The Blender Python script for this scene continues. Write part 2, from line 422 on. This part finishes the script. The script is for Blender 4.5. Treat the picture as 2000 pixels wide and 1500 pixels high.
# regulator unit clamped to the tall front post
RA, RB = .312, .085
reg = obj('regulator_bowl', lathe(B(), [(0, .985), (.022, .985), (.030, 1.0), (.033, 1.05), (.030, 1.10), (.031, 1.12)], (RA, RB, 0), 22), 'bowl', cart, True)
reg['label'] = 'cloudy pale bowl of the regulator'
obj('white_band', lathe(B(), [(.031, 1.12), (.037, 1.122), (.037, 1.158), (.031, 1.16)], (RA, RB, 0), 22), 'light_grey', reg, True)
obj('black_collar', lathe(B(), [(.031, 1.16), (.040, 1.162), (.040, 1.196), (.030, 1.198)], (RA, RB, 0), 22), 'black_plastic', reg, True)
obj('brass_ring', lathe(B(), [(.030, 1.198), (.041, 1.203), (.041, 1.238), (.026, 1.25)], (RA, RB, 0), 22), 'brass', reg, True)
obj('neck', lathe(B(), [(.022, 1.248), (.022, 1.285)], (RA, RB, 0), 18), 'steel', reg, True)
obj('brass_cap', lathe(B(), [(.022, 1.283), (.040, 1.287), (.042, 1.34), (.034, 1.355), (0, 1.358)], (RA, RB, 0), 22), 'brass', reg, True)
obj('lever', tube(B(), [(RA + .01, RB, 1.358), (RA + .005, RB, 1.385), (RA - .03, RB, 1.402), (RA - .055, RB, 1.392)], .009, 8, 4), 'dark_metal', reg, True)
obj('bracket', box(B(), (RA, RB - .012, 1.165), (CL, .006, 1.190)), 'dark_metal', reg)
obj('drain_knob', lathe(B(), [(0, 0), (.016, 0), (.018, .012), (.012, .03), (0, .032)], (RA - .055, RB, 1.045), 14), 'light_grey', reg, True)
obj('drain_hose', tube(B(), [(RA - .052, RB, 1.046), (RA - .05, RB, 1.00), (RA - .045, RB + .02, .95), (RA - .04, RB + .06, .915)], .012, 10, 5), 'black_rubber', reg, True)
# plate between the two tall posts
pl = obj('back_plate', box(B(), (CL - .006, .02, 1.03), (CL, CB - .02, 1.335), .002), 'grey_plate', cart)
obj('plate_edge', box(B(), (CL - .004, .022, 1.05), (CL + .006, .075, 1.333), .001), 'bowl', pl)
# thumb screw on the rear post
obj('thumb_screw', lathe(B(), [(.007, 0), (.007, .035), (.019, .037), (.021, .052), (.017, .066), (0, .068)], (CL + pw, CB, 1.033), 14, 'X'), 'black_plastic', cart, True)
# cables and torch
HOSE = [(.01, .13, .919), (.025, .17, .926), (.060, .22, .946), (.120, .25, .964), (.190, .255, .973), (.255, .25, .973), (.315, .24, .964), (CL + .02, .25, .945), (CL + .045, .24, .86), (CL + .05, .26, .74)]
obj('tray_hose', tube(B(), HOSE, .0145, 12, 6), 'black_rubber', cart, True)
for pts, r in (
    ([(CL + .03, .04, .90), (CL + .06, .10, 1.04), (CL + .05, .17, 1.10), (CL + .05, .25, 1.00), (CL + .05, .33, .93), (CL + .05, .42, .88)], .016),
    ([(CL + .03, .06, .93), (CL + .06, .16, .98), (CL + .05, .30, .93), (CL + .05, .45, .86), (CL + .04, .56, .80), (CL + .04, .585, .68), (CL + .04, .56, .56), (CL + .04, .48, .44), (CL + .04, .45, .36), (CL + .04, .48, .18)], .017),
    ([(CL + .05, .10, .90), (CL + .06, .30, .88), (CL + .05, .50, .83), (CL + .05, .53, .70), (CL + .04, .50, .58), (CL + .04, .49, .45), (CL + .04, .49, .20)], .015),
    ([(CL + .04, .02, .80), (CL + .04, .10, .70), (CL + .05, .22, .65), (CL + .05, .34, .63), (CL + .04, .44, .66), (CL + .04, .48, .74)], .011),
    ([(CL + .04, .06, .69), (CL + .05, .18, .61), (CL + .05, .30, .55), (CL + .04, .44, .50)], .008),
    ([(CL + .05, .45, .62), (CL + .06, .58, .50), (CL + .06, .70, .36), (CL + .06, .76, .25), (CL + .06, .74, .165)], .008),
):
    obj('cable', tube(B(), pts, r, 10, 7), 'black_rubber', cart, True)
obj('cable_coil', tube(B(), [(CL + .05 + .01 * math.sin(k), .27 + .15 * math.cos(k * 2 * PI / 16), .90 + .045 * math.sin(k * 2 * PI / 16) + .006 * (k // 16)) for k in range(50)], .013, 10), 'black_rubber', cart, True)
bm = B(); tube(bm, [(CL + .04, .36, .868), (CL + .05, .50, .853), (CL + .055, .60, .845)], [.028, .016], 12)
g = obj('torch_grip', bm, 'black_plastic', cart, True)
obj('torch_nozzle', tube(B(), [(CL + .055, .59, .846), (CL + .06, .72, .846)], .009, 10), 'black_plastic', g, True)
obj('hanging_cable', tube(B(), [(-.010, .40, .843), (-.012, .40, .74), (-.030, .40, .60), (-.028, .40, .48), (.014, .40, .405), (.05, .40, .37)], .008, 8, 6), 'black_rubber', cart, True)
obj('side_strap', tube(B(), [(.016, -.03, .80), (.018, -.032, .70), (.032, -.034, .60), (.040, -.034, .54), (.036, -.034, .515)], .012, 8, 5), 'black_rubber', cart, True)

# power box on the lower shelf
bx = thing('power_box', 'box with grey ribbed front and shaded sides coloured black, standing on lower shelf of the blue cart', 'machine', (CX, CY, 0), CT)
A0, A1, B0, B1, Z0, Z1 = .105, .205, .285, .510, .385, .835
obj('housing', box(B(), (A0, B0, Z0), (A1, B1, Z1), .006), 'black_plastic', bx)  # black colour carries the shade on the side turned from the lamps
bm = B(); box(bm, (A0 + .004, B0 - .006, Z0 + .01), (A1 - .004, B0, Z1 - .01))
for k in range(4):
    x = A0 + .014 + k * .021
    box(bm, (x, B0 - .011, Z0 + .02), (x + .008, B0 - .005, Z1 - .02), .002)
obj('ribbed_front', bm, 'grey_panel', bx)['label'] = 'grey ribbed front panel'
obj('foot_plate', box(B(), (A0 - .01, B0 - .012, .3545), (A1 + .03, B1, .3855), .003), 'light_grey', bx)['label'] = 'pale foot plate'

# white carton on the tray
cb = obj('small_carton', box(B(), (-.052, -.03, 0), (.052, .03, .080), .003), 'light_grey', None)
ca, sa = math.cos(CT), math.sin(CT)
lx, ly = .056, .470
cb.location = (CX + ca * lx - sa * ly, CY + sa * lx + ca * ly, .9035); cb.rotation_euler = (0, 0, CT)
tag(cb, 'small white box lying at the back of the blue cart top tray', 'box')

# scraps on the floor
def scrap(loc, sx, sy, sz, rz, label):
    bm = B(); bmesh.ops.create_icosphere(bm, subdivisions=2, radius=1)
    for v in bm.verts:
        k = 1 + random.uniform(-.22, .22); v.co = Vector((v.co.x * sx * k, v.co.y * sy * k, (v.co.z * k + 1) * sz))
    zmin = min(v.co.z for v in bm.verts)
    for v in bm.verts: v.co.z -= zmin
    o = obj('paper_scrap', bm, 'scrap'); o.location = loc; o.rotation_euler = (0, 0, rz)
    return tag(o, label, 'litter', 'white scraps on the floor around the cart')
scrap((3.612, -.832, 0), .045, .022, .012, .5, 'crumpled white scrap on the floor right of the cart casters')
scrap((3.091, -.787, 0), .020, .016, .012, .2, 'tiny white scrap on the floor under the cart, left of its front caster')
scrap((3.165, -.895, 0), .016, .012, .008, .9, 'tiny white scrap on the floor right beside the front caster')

> [Problem requirements]
Write out the full listing exactly as given.

> [Finished task]
The Blender Python script for this scene continues. Write part 2, from line 422 on. This part finishes the script. The script is for Blender 4.5. Treat the picture as 2000 pixels wide and 1500 pixels high.
# regulator unit clamped to the tall front post
RA, RB = .312, .085
reg = obj('regulator_bowl', lathe(B(), [(0, .985), (.022, .985), (.030, 1.0), (.033, 1.05), (.030, 1.10), (.031, 1.12)], (RA, RB, 0), 22), 'bowl', cart, True)
reg['label'] = 'cloudy pale bowl of the regulator'
obj('white_band', lathe(B(), [(.031, 1.12), (.037, 1.122), (.037, 1.158), (.031, 1.16)], (RA, RB, 0), 22), 'light_grey', reg, True)
obj('black_collar', lathe(B(), [(.031, 1.16), (.040, 1.162), (.040, 1.196), (.030, 1.198)], (RA, RB, 0), 22), 'black_plastic', reg, True)
obj('brass_ring', lathe(B(), [(.030, 1.198), (.041, 1.203), (.041, 1.238), (.026, 1.25)], (RA, RB, 0), 22), 'brass', reg, True)
obj('neck', lathe(B(), [(.022, 1.248), (.022, 1.285)], (RA, RB, 0), 18), 'steel', reg, True)
obj('brass_cap', lathe(B(), [(.022, 1.283), (.040, 1.287), (.042, 1.34), (.034, 1.355), (0, 1.358)], (RA, RB, 0), 22), 'brass', reg, True)
obj('lever', tube(B(), [(RA + .01, RB, 1.358), (RA + .005, RB, 1.385), (RA - .03, RB, 1.402), (RA - .055, RB, 1.392)], .009, 8, 4), 'dark_metal', reg, True)
obj('bracket', box(B(), (RA, RB - .012, 1.165), (CL, .006, 1.190)), 'dark_metal', reg)
obj('drain_knob', lathe(B(), [(0, 0), (.016, 0), (.018, .012), (.012, .03), (0, .032)], (RA - .055, RB, 1.045), 14), 'light_grey', reg, True)
obj('drain_hose', tube(B(), [(RA - .052, RB, 1.046), (RA - .05, RB, 1.00), (RA - .045, RB + .02, .95), (RA - .04, RB + .06, .915)], .012, 10, 5), 'black_rubber', reg, True)
# plate between the two tall posts
pl = obj('back_plate', box(B(), (CL - .006, .02, 1.03), (CL, CB - .02, 1.335), .002), 'grey_plate', cart)
obj('plate_edge', box(B(), (CL - .004, .022, 1.05), (CL + .006, .075, 1.333), .001), 'bowl', pl)
# thumb screw on the rear post
obj('thumb_screw', lathe(B(), [(.007, 0), (.007, .035), (.019, .037), (.021, .052), (.017, .066), (0, .068)], (CL + pw, CB, 1.033), 14, 'X'), 'black_plastic', cart, True)
# cables and torch
HOSE = [(.01, .13, .919), (.025, .17, .926), (.060, .22, .946), (.120, .25, .964), (.190, .255, .973), (.255, .25, .973), (.315, .24, .964), (CL + .02, .25, .945), (CL + .045, .24, .86), (CL + .05, .26, .74)]
obj('tray_hose', tube(B(), HOSE, .0145, 12, 6), 'black_rubber', cart, True)
for pts, r in (
    ([(CL + .03, .04, .90), (CL + .06, .10, 1.04), (CL + .05, .17, 1.10), (CL + .05, .25, 1.00), (CL + .05, .33, .93), (CL + .05, .42, .88)], .016),
    ([(CL + .03, .06, .93), (CL + .06, .16, .98), (CL + .05, .30, .93), (CL + .05, .45, .86), (CL + .04, .56, .80), (CL + .04, .585, .68), (CL + .04, .56, .56), (CL + .04, .48, .44), (CL + .04, .45, .36), (CL + .04, .48, .18)], .017),
    ([(CL + .05, .10, .90), (CL + .06, .30, .88), (CL + .05, .50, .83), (CL + .05, .53, .70), (CL + .04, .50, .58), (CL + .04, .49, .45), (CL + .04, .49, .20)], .015),
    ([(CL + .04, .02, .80), (CL + .04, .10, .70), (CL + .05, .22, .65), (CL + .05, .34, .63), (CL + .04, .44, .66), (CL + .04, .48, .74)], .011),
    ([(CL + .04, .06, .69), (CL + .05, .18, .61), (CL + .05, .30, .55), (CL + .04, .44, .50)], .008),
    ([(CL + .05, .45, .62), (CL + .06, .58, .50), (CL + .06, .70, .36), (CL + .06, .76, .25), (CL + .06, .74, .165)], .008),
):
    obj('cable', tube(B(), pts, r, 10, 7), 'black_rubber', cart, True)
obj('cable_coil', tube(B(), [(CL + .05 + .01 * math.sin(k), .27 + .15 * math.cos(k * 2 * PI / 16), .90 + .045 * math.sin(k * 2 * PI / 16) + .006 * (k // 16)) for k in range(50)], .013, 10), 'black_rubber', cart, True)
bm = B(); tube(bm, [(CL + .04, .36, .868), (CL + .05, .50, .853), (CL + .055, .60, .845)], [.028, .016], 12)
g = obj('torch_grip', bm, 'black_plastic', cart, True)
obj('torch_nozzle', tube(B(), [(CL + .055, .59, .846), (CL + .06, .72, .846)], .009, 10), 'black_plastic', g, True)
obj('hanging_cable', tube(B(), [(-.010, .40, .843), (-.012, .40, .74), (-.030, .40, .60), (-.028, .40, .48), (.014, .40, .405), (.05, .40, .37)], .008, 8, 6), 'black_rubber', cart, True)
obj('side_strap', tube(B(), [(.016, -.03, .80), (.018, -.032, .70), (.032, -.034, .60), (.040, -.034, .54), (.036, -.034, .515)], .012, 8, 5), 'black_rubber', cart, True)

# power box on the lower shelf
bx = thing('power_box', 'box with grey ribbed front and shaded sides coloured black, standing on lower shelf of the blue cart', 'machine', (CX, CY, 0), CT)
A0, A1, B0, B1, Z0, Z1 = .105, .205, .285, .510, .385, .835
obj('housing', box(B(), (A0, B0, Z0), (A1, B1, Z1), .006), 'black_plastic', bx)  # black colour carries the shade on the side turned from the lamps
bm = B(); box(bm, (A0 + .004, B0 - .006, Z0 + .01), (A1 - .004, B0, Z1 - .01))
for k in range(4):
    x = A0 + .014 + k * .021
    box(bm, (x, B0 - .011, Z0 + .02), (x + .008, B0 - .005, Z1 - .02), .002)
obj('ribbed_front', bm, 'grey_panel', bx)['label'] = 'grey ribbed front panel'
obj('foot_plate', box(B(), (A0 - .01, B0 - .012, .3545), (A1 + .03, B1, .3855), .003), 'light_grey', bx)['label'] = 'pale foot plate'

# white carton on the tray
cb = obj('small_carton', box(B(), (-.052, -.03, 0), (.052, .03, .080), .003), 'light_grey', None)
ca, sa = math.cos(CT), math.sin(CT)
lx, ly = .056, .470
cb.location = (CX + ca * lx - sa * ly, CY + sa * lx + ca * ly, .9035); cb.rotation_euler = (0, 0, CT)
tag(cb, 'small white box lying at the back of the blue cart top tray', 'box')

# scraps on the floor
def scrap(loc, sx, sy, sz, rz, label):
    bm = B(); bmesh.ops.create_icosphere(bm, subdivisions=2, radius=1)
    for v in bm.verts:
        k = 1 + random.uniform(-.22, .22); v.co = Vector((v.co.x * sx * k, v.co.y * sy * k, (v.co.z * k + 1) * sz))
    zmin = min(v.co.z for v in bm.verts)
    for v in bm.verts: v.co.z -= zmin
    o = obj('paper_scrap', bm, 'scrap'); o.location = loc; o.rotation_euler = (0, 0, rz)
    return tag(o, label, 'litter', 'white scraps on the floor around the cart')
scrap((3.612, -.832, 0), .045, .022, .012, .5, 'crumpled white scrap on the floor right of the cart casters')
scrap((3.091, -.787, 0), .020, .016, .012, .2, 'tiny white scrap on the floor under the cart, left of its front caster')
scrap((3.165, -.895, 0), .016, .012, .008, .9, 'tiny white scrap on the floor right beside the front caster')